Navy strikes back at rebel-held radar sites in Yemen

Norfolk-based USS Nitze hits Yemen sites

The Navy retaliated for missiles fired at its ships off the coast of Yemen in recent days by destroying three radar sites in rebel-held territory, the Pentagon announced late Wednesday.

The Navy's counter attack with multiple Tomahawk land-attack cruise missiles was approved by President Obama.

"The United States will respond to any further threat to our ships and commercial traffic, as appropriate, and will continue to maintain our freedom of navigation in the Red Sea, the Bab al-Mandeb, and elsewhere around the world," Pentagon press secretary Peter Cook said in a statement.

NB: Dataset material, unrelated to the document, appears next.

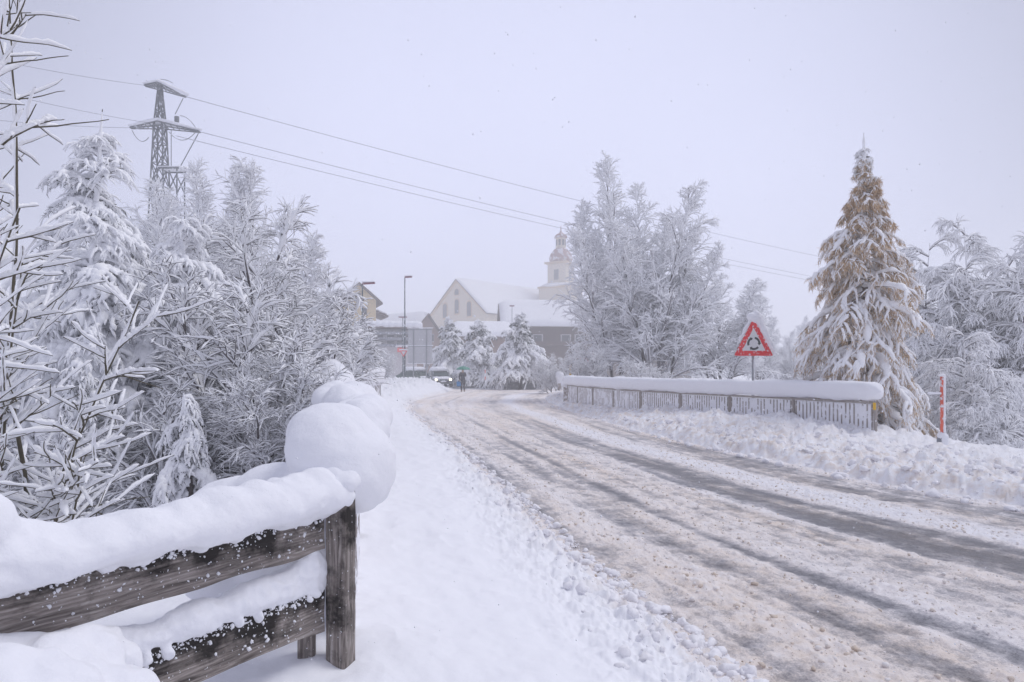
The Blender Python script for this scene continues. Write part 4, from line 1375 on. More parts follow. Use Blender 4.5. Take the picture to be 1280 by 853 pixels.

The sites, in territory controlled by Shiite rebels known as Houthis on the Yemen's Red Sea coast, appear to have been destroyed, Cook said.

The Tomahawks were fired from the USS Nitze at about 4 a.m. local time, the Pentagon said.

Radar at the sites was active during the launches of cruise missiles at US ships, including the destroyer USS Mason on Wednesday, the Pentagon said. None of the enemy missiles damaged navy ships.

The radar sites were in remote areas — near Ras Isa, north of Mukha and near Khoka — and there was was little risk of civilian casualties, the Pentagon said.

Yemen's Saba news agency, which is controlled by the Houthis, quoted a military official denying that the rebels targeted a U.S. ship.

The U.S. has been providing logistical support and refueling to the Saudi-led coalition against the Houthis.

Sharaf loqman, spokesman for the Yemeni army, called the incident an “American farce to find a reason to interfere in Yemen directly after failure of the Saudis," the Associated Press reported.

The launches of missiles at U.S. ships followed the bombing of a funeral hall in the Yemeni capital Sanaa — apparently by forces from the Saudi-led coalition — that killed at least 140 people Saturday. Sanaa is controlled by the Houthis.

Human Rights Watch said the bomb was manufactured in America. The U.S.-based organization said the bombing was an apparent war crime and called on the United States, the United Kingdom and other governments to immediately suspend arms sales to Saudi Arabia.